U.S. District Judge Paula Xinis said seven records must be be made available on the public docket for Abrego Garcia’s case, though one of the documents contains redactions. She also said the transcript from an April 30 hearing will be partially unsealed and include redactions that aim to protect potentially classified information or other sensitive material.
Xinis’ order was in response to a request to unseal court records made by more than a dozen news organizations, including CBS News.

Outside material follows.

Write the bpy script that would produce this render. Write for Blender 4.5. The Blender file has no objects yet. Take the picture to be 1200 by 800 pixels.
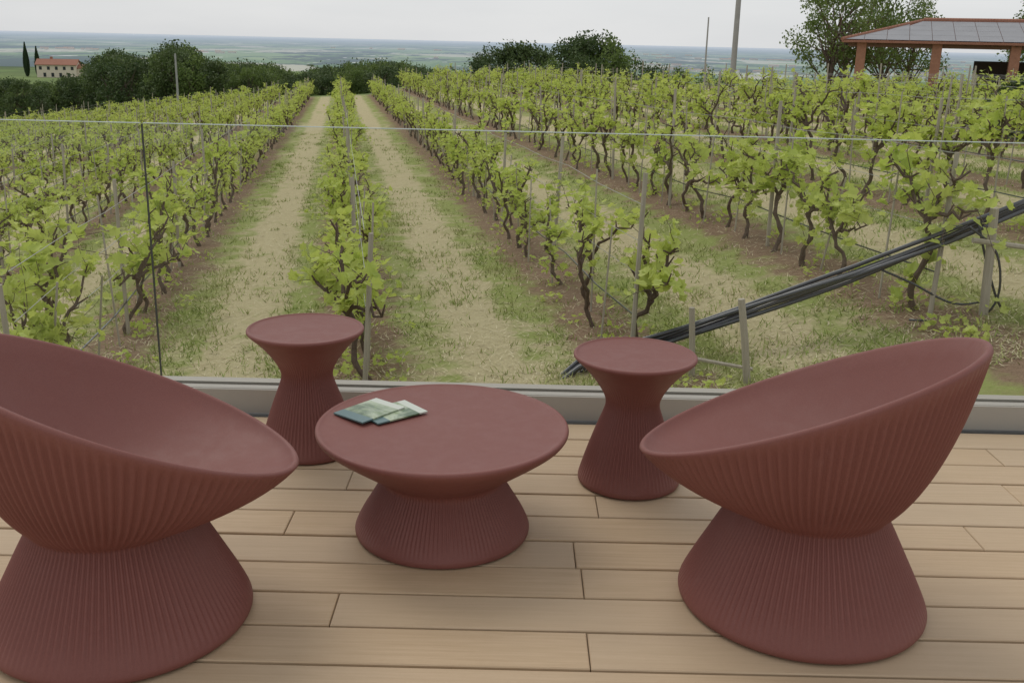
import bpy, math, random
import numpy as np
from mathutils import Vector, Matrix
random.seed(7); rng=np.random.default_rng(7)
S=bpy.context.scene
COL=S.collection
# ------------------------------------------------------------------ helpers
def mesh_obj(name, V, F, mats, midx=None, smooth=False, parent=None, loc=None, link=True):
    me=bpy.data.meshes.new(name)
    me.from_pydata([tuple(v) for v in V],[],[tuple(f) for f in F])
    for m in mats: me.materials.append(m)
    if midx is not None: me.polygons.foreach_set('material_index',list(midx))
    if smooth: me.polygons.foreach_set('use_smooth',[True]*len(me.polygons))
    me.update()
    if not link: return me
    o=bpy.data.objects.new(name,me); COL.objects.link(o)
    if parent: o.parent=parent
    if loc: o.location=loc
    return o
def empty(name,loc=(0,0,0)):
    e=bpy.data.objects.new(name,None); e.location=loc; e.empty_display_size=.2; COL.objects.link(e); return e
def box(V,F,c,s,rot=0):
    b=len(V); cz,sn=math.cos(rot),math.sin(rot)
    for dz in(-1,1):
        for dx,dy in((-1,-1),(1,-1),(1,1),(-1,1)):
            x,y=dx*s[0]/2,dy*s[1]/2
            V.append((c[0]+x*cz-y*sn,c[1]+x*sn+y*cz,c[2]+dz*s[2]/2))
    for f in((3,2,1,0),(4,5,6,7),(0,1,5,4),(1,2,6,5),(2,3,7,6),(3,0,4,7)): F.append(tuple(b+i for i in f))
def tube(V,F,P,R,n=6,cap=True):
    P=[Vector(p) for p in P]; b=len(V)
    for i,p in enumerate(P):
        d=(P[min(i+1,len(P)-1)]-P[max(i-1,0)])
        if d.length<1e-9: d=Vector((0,0,1))
        d.normalize()
        u=d.cross(Vector((0.13,.97,.2)));
        if u.length<.1: u=d.cross(Vector((1,0,0)))
        u.normalize(); w=d.cross(u)
        for k in range(n):
            a=2*math.pi*k/n; V.append(p+(u*math.cos(a)+w*math.sin(a))*R[i])
    for i in range(len(P)-1):
        for k in range(n):
            k2=(k+1)%n; F.append((b+i*n+k,b+i*n+k2,b+(i+1)*n+k2,b+(i+1)*n+k))
    if cap:
        F.append(tuple(b+k for k in range(n))[::-1]); e=b+(len(P)-1)*n; F.append(tuple(e+k for k in range(n)))
class NT:
    def __init__(s,name):
        s.m=bpy.data.materials.new(name); s.m.use_nodes=True; s.t=s.m.node_tree; s.t.nodes.clear()
        s.out=s.n('ShaderNodeOutputMaterial')
    def n(s,t,**k):
        x=s.t.nodes.new(t)
        for a,b in k.items(): setattr(x,a,b)
        return x
    def put(s,sock,v):
        if isinstance(v,bpy.types.NodeSocket): s.t.links.new(v,sock)
        elif isinstance(v,(tuple,list)) and len(v)==3 and sock.type=='RGBA': sock.default_value=(*v,1)
        else: sock.default_value=v
    def math(s,op,a,b=0.0,clamp=False):
        x=s.n('ShaderNodeMath',operation=op); x.use_clamp=clamp; s.put(x.inputs[0],a); s.put(x.inputs[1],b); return x.outputs[0]
    def mix(s,f,a,b,mode='MIX'):
        x=s.n('ShaderNodeMix',data_type='RGBA',blend_type=mode); s.put(x.inputs[0],f); s.put(x.inputs[6],a); s.put(x.inputs[7],b); return x.outputs[2]
    def noise(s,vec,scale,detail=4,rough=.55,dist=0):
        x=s.n('ShaderNodeTexNoise'); 
        if vec is not None: s.put(x.inputs['Vector'],vec)
        x.inputs['Scale'].default_value=scale; x.inputs['Detail'].default_value=detail; x.inputs['Roughness'].default_value=rough; x.inputs['Distortion'].default_value=dist
        return x.outputs[0]
    def ramp(s,v,lo,hi,a=0.0,b=1.0):
        x=s.n('ShaderNodeMapRange'); x.interpolation_type='SMOOTHSTEP'; s.put(x.inputs[0],v)
        x.inputs[1].default_value=lo; x.inputs[2].default_value=hi; x.inputs[3].default_value=a; x.inputs[4].default_value=b; return x.outputs[0]
    def pos(s): return s.n('ShaderNodeNewGeometry').outputs['Position']
    def objc(s): return s.n('ShaderNodeTexCoord').outputs['Object']
    def island(s): return s.n('ShaderNodeNewGeometry').outputs['Random Per Island']
    def orand(s): return s.n('ShaderNodeObjectInfo').outputs['Random']
    def scale(s,v,sc):
        x=s.n('ShaderNodeVectorMath',operation='MULTIPLY'); s.put(x.inputs[0],v); x.inputs[1].default_value=sc; return x.outputs[0]
    def bump(s,h,st,dist):
        x=s.n('ShaderNodeBump'); s.put(x.inputs['Height'],h); x.inputs['Strength'].default_value=st; x.inputs['Distance'].default_value=dist; return x.outputs[0]
    def bsdf(s,col,rough=.6,normal=None,spec=.5,metal=0):
        x=s.n('ShaderNodeBsdfPrincipled'); s.put(x.inputs['Base Color'],col); s.put(x.inputs['Roughness'],rough)
        x.inputs['Specular IOR Level'].default_value=spec; x.inputs['Metallic'].default_value=metal
        if normal is not None: s.put(x.inputs['Normal'],normal)
        return x.outputs[0]
    def done(s,sh): s.t.links.new(sh,s.out.inputs[0]); return s.m
# ------------------------------------------------------------------ materials
def m_simple(name,c,rough=.7,var=.25,sc=12,bump=.0,spec=.4,metal=0,stretch=(1,1,1)):
    t=NT(name); p=t.scale(t.objc(),stretch); n=t.noise(p,sc,5)
    col=t.mix(n,tuple(x*(1-var) for x in c),tuple(min(1,x*(1+var)) for x in c))
    nm=t.bump(n,bump,.02) if bump else None
    return t.done(t.bsdf(col,rough,nm,spec,metal))
def m_plastic():
    t=NT('burgundy_plastic'); p=t.objc(); n=t.noise(p,3,3); f=t.noise(p,420,2,.6); s=t.noise(p,17,5,.6)
    col=t.mix(n,(.200,.070,.056),(.225,.081,.065)); col=t.mix(t.ramp(f,.35,.75),col,(.175,.059,.048))
    col=t.mix(t.math('MULTIPLY',t.ramp(s,.55,.8),.2),col,(.26,.13,.11))
    return t.done(t.bsdf(col,t.ramp(s,.3,.7,.52,.62),t.bump(f,.3,.0015),.4))
def m_deck():
    t=NT('deck_wood'); p=t.pos(); r=t.island()
    off=t.n('ShaderNodeCombineXYZ'); t.put(off.inputs[0],t.math('MULTIPLY',r,57)); t.put(off.inputs[2],t.math('MULTIPLY',r,31))
    ad=t.n('ShaderNodeVectorMath',operation='ADD'); t.put(ad.inputs[0],p); t.put(ad.inputs[1],off.outputs[0]); q=ad.outputs[0]
    g=t.noise(t.scale(q,(1.2,38,1)),2.2,6,.6,.6); fine=t.noise(t.scale(q,(5,260,1)),3,4,.7); big=t.noise(p,1.1,4)
    spk=t.noise(t.scale(q,(40,90,1)),4,3,.7)
    c=t.mix(t.ramp(g,.25,.75),(.47,.335,.20),(.56,.41,.26))
    c=t.mix(t.math('MULTIPLY',t.ramp(fine,.4,.75),.3),c,(.38,.26,.155))
    c=t.mix(t.math('MULTIPLY',r,.5),c,(.50,.39,.27))
    c=t.mix(t.math('MULTIPLY',t.ramp(big,.45,.75),.35),c,(.40,.31,.22))
    c=t.mix(t.math('MULTIPLY',t.ramp(spk,.62,.75),.3),c,(.28,.2,.13))
    return t.done(t.bsdf(c,t.ramp(big,.3,.7,.48,.66),t.bump(t.math('ADD',g,fine),.25,.003),.35))
def m_leaf(name,c1,c2,c3,tr=.35,sh=.3):
    t=NT(name); r=t.island(); o=t.orand(); p=t.pos(); n=t.noise(p,.9,3)
    c=t.mix(r,c1,c2); c=t.mix(t.math('MULTIPLY',t.ramp(n,.42,.7),.7),c,c3); c=t.mix(t.math('MULTIPLY',o,.35),c,c3)
    a=t.bsdf(c,.5,None,sh); tl=t.n('ShaderNodeBsdfTranslucent'); t.put(tl.inputs[0],t.mix(.5,c,c1))
    m=t.n('ShaderNodeMixShader'); m.inputs[0].default_value=tr; t.t.links.new(a,m.inputs[1]); t.t.links.new(tl.outputs[0],m.inputs[2])
    return t.done(m.outputs[0])
SP=2.56; A0=.15; TH=math.radians(9.64); CU,SU=math.cos(TH),math.sin(TH)
def ground_masks(t):
    p=t.pos(); sx=t.n('ShaderNodeSeparateXYZ'); t.put(sx.inputs[0],p); x,y=sx.outputs[0],sx.outputs[1]
    a=t.math('ADD',t.math('MULTIPLY',x,CU),t.math('MULTIPLY',y,SU))
    L=t.math('SUBTRACT',t.math('MULTIPLY',y,CU),t.math('MULTIPLY',x,SU))
    ph=t.math('SUBTRACT',t.math('FRACT',t.math('ADD',t.math('DIVIDE',t.math('SUBTRACT',a,A0),SP),50.5)),.5)
    dr=t.math('MULTIPLY',t.math('ABSOLUTE',ph),SP)
    return p,a,L,dr,ph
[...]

The judge found that the media outlets “rightly contend that, at common law, the public enjoys a presumptive right to access court records, overcome only when outweighed by competing interests.”
The Justice Department opposed the request to make the records public on two grounds: the filings in question are discovery materials that are typically not available to the press and the public; and keeping the documents sealed is needed to protect national security and prevent sensitive information from being disseminated.

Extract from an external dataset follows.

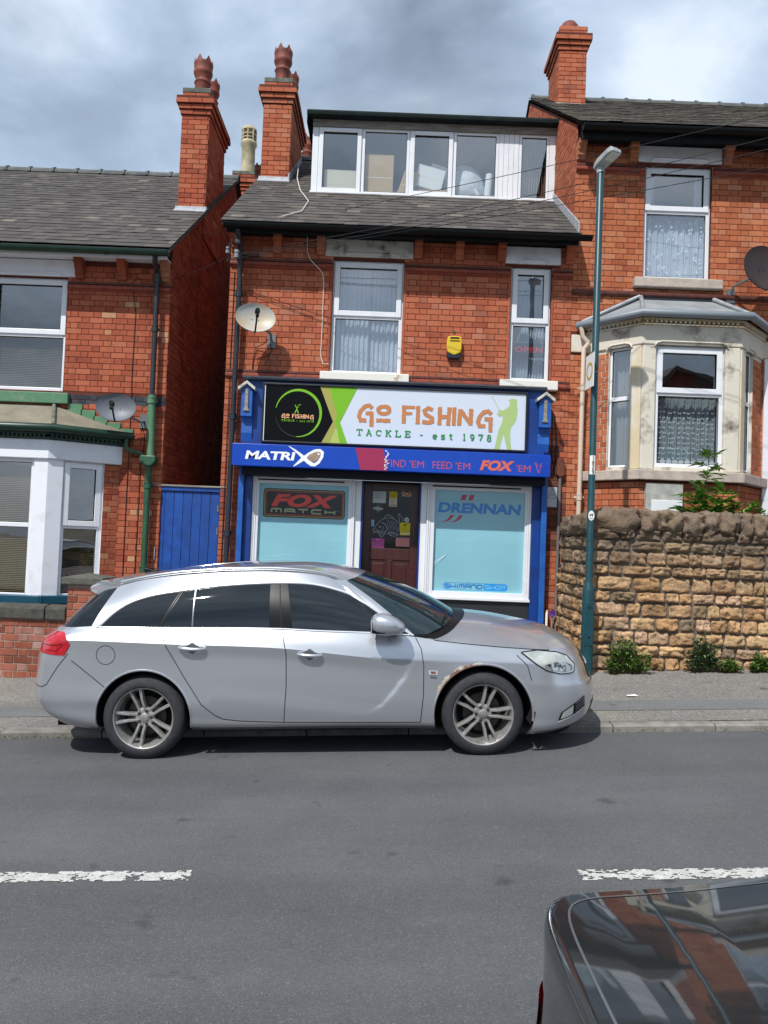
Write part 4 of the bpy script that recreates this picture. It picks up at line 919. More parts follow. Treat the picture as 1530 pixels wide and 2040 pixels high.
cd = MB(); cd.tube([(2.475, 10.86, 2.74), (2.47, 10.86, 0.2)], 0.022, 8); cd.build('conduit', M('conduit_grey', '#6f6a66', rough=0.6), HS, smooth=50)

# shopfront
sb = MB(); sb.box(-2.02, 2.19, 10.66, 10.895, 2.98, 3.93); sb.build('fascia', m_blued, HS)
co = MB(); co.prism([(10.58, 3.905), (10.57, 3.93), (10.60, 3.955), (10.9, 3.985), (10.9, 3.905)], 'yz', -2.03, 2.20); co.build('cornice', M('lead_dark', '#2b313b', '#3b424c', ns=6, rough=0.6), HS)
def console(x, wd):
    k = MB(); k.prism([(10.9, 2.99), (10.72, 2.99), (10.66, 3.05), (10.63, 3.16), (10.64, 3.30), (10.61, 3.37), (10.55, 3.38), (10.55, 3.74), (10.9, 3.74)], 'yz', x - wd / 2, x + wd / 2)
    o = k.build('console', m_bluew, HS, bevel=0.006)
    p = MB(); p.prism([(x - 0.045, 3.45), (x + 0.045, 3.45), (x + 0.026, 3.49), (x + 0.022, 3.74), (x, 3.765), (x - 0.022, 3.74), (x - 0.026, 3.49)], 'xz', 10.53, 10.55); p.build('console_inset', m_timber, o, bevel=0.004)
    g = MB(); h = wd / 2; g.prism([(x - h, 3.74), (x + h, 3.74), (x, 3.82)], 'xz', 10.545, 10.9); g.build('console_pediment', m_bluew, o)
    c = MB()
    for s in (-1, 1): c.prism([(x, 3.825), (x + s * (h + 0.035), 3.735), (x + s * (h + 0.045), 3.775), (x, 3.87)], 'xz', 10.50, 10.9)
    c.build('console_roof', m_wpeel, o, bevel=0.004)
console(-1.955, 0.155); console(2.175, 0.165)
for a, b, c, d in ((-2.05, -1.975, 2.20, 2.275),):
    for x0, x1, m_ in ((a, b, m_bluew), (c, d, m_bluew)):
        p = MB(); p.box(x0, x1, 10.72, 10.895, 0.0, 2.70); p.build('pilaster', m_, HS, bevel=0.006)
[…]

As to those arguments, Xinis said “neither withstand scrutiny.”
One batch of three documents had been available to the public but were then sealed following an April hearing. Another record is a three-page Justice Department request to pause for one week the court’s order to turn over certain information about efforts to facilitate Abrego Garcia’s release from Salvadoran custody.
The document that contains redactions is from Abrego Garcia’s lawyers and urged the judge to maintain the original deadlines for information to be produced.
The final records made public are a brief, one-sentence notice and additional request from the Justice Department for Xinis to pause proceedings to avoid interfering with efforts to “resolve this litigation.”
Abrego Garcia is a Salvadoran immigrant who had been living in Maryland since he arrived in the U.S. illegally in 2011. He was arrested in March and deported to El Salvador, where he was initially held in the notorious maximum-security Terrorism Confinement Center, known as CECOT, with a group of more than 230 men, mostly Venezuelans, accused of being gang members. The State Department said in April that Abrego Garica had been moved to a lower-security facility in Santa Ana.
But the Trump administration has acknowledged that Abrego Garcia’s deportation to El Salvador was a mistake, as he had been granted a legal status in 2019 known as withholding of removal that forbade the Department of Homeland Security from removing him to his home country of El Salvador because he was likely to face persecution by local gangs.
The Trump administration has claimed Abrego Garcia is a member of the gang MS-13, citing an allegation from a confidential informant and the clothes he was wearing when he was arrested in 2019, after which he was released from custody. His lawyers have denied Abrego Garcia has any ties to MS-13, and said he has never been charged or convicted of a crime in the U.S. or El Salvador.
The Trump administration is seeking to dismiss Abrego Garcia’s case.